In this part of the Perl Tutorial we are going to talk about Unicode issues in Perl.

Unicode aspires to cover all known human, and even fictional scripts, from the Egyptian hieroglyphs all the way to all modern languages. Even non-human languages like the fictional language of the Star-Trek "Klingon" empire are represented, although this one not officially.

This article is an introduction, presenting a few important facts about Unicode, including the issue of encoding.

Further parts will show how you can have Unicode strings in expressions, how to deal with Unicode in regular expressions, and how to collate, search and compare Unicode text.

A few facts about Unicode

Remember ASCII? One page and you knew all about it! But all it could represent was the English alphabet. Then every country standardized its own script, usually taking advantage of the numerical range of 128 to 255. All these were in general mutually exclusive. One could not have unique-to-Spanish and unique-to-German characters in the same document.

Enter Unicode!

We have binary codes for each and every conceivable character in each and every conceivable language on earth (and beyond...)

It should be noted that Unicode Specifies "Scripts", as opposed to "Languages". For example, Chinese, Japanese and Korean share the same script. There are 100 scripts as of v. 6.2 (Sep. 2012).

Numbers, punctuation, graphical symbols, mathematical symbols, musical symbols, technical symbols, dingbats, arrows, braille patterns and more are also assigned codes.

Binary representations of Unicode characters and other text entities are referred to as "Code-Points". Code-points range from U+00’0000 to U+10’FFFF, please note the designation format.

Diacritics

A big Unicode issue, one that might not be familiar to native English speakers, is diacritics. In addition to "naked" characters such as the Latin alphabet, Unicode code-points also represent all those pesky signs such as the French "acute", the German "umlaut", as well as the Hebrew punctuation and the vocalization of the Bible signs. Diacritics are superimposed "on top" of the base character after which they appear. They can be rendered above, below, to the left or to the right of it. Some can even overlay it, see for example Unicode's Combining Diacritical Marks. Multiple diacritics to the same direction are stacked in the order of appearance. Arabic and Hebrew are replete with such.

In order to be backward compatible as much as possible, Unicode also supports "equivalents", such as an equivalents combination of a "naked" character and a diacritic that looks like and can be replaced in some circumstances, by a fully-formed character. For example, the ANGSTROM SIGN which is a common Nordic character, has a fully-formed Å, code-point U+00C5 (but also another fully-formed one, code-point U+212B). It can be represented also as a two code-points composite: a bare Latin A (code-point U+0041) plus a ̊ diacritic, code-point U+030A.

Ligatures

Ligatures are also supported, as well as their equivalents. As an example, code point U+FB03, can for some application such as "collating" (kind of sorting, explained in further parts) be replaced by a string of simple characters, in this case the three characters 'ffi'.
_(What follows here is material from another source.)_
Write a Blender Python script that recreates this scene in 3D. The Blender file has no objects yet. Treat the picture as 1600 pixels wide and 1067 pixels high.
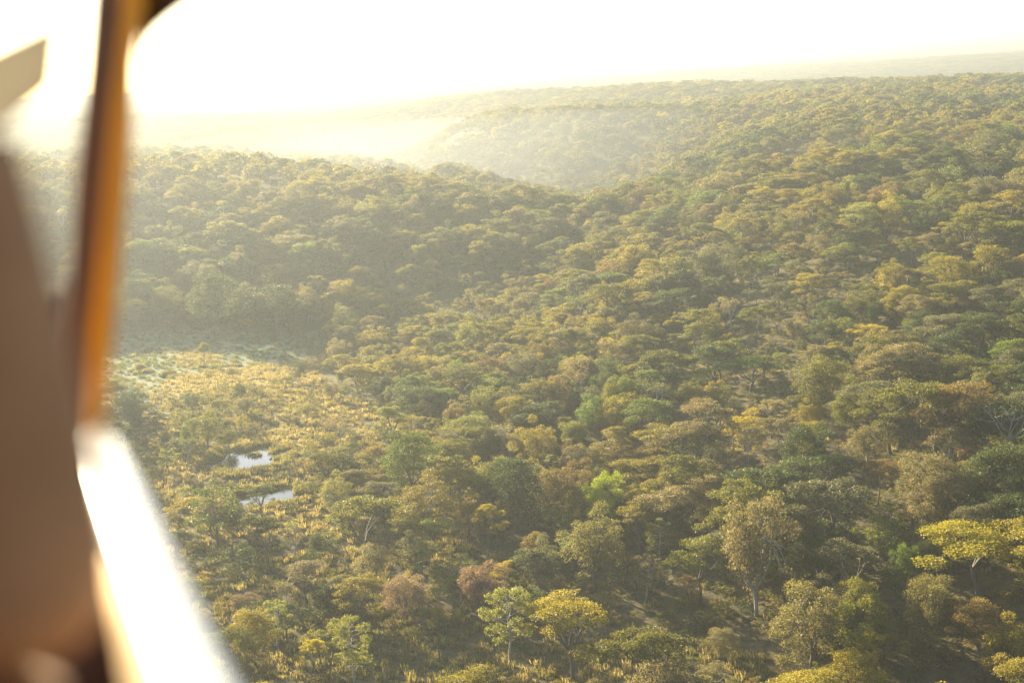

Unicode supports the notion of a "paragraph". Paragraph breaking, line-breaking (i.e. one that does break a line but doesn’t terminate a logical paragraph), special non-characters such as zero-width non-breaking space and others are also defined.

Bi-directional text

But it is not only characters, symbols, diacritics and paragraphs. Unicode also specifies rendering, namely providing composing rules to render a string of base characters and their added diacritics as mentioned above on a two-dimensional medium in its proper reading direction.

An example of reading direction support is for Bi-Directional (Bi-Di) text. In Arabic and Hebrew text (which are Right-to-Left), one often encounters embedded numerals, Latin text and other opposite reading direction scripts. The support includes code-points that explicitly marks Left-to-Right (LTR) and Right-to-Left (RTL) strings, and where one is embedded within the other. But it also classifies some character code-points as either "inherently RTL" e.g. Arabic, "inherently LTR" e.g. Latin, or "neutral", e.g. numerals, hyphens and asterisks. Then the Bi-Di algorithm specifies rules as to how to compose a string of text, even in the absence of explicit LTR/RTL marks.

Columns

Unicode also supports other kinds of text reading directions marks: columns of text going from Top-to-bottom or bottom-up where the columns may go either from left-to-right or right-to-left. It even supports "Boustrophedon" (literally, Greek for "ox turning") reading. In this reading sequence, when in one row the reading direction is LTR, in the next row it is RTL. Early Greek and Egyptian hieroglyphs used it.

Encodings

"Encoding" means how are Unicode "code-points" represented as binary strings in files and I/O: text files, Internet pages, software source code (hence variables storing strings in it), text streams coming from or going to OS "pipes", etc. It does not, repeat, does not necessarily apply to an internal representation in memory such as in Perl!

Current encodings are only UTF-8, UTF-16 and UTF-32. Older, deprecated encodings are UCS-2, UCS-4, UTF-1 and UTF-7. Nowadays however you will seldom encounter anything other then UTF-8 encoded files and HTML pages where Unicode is used.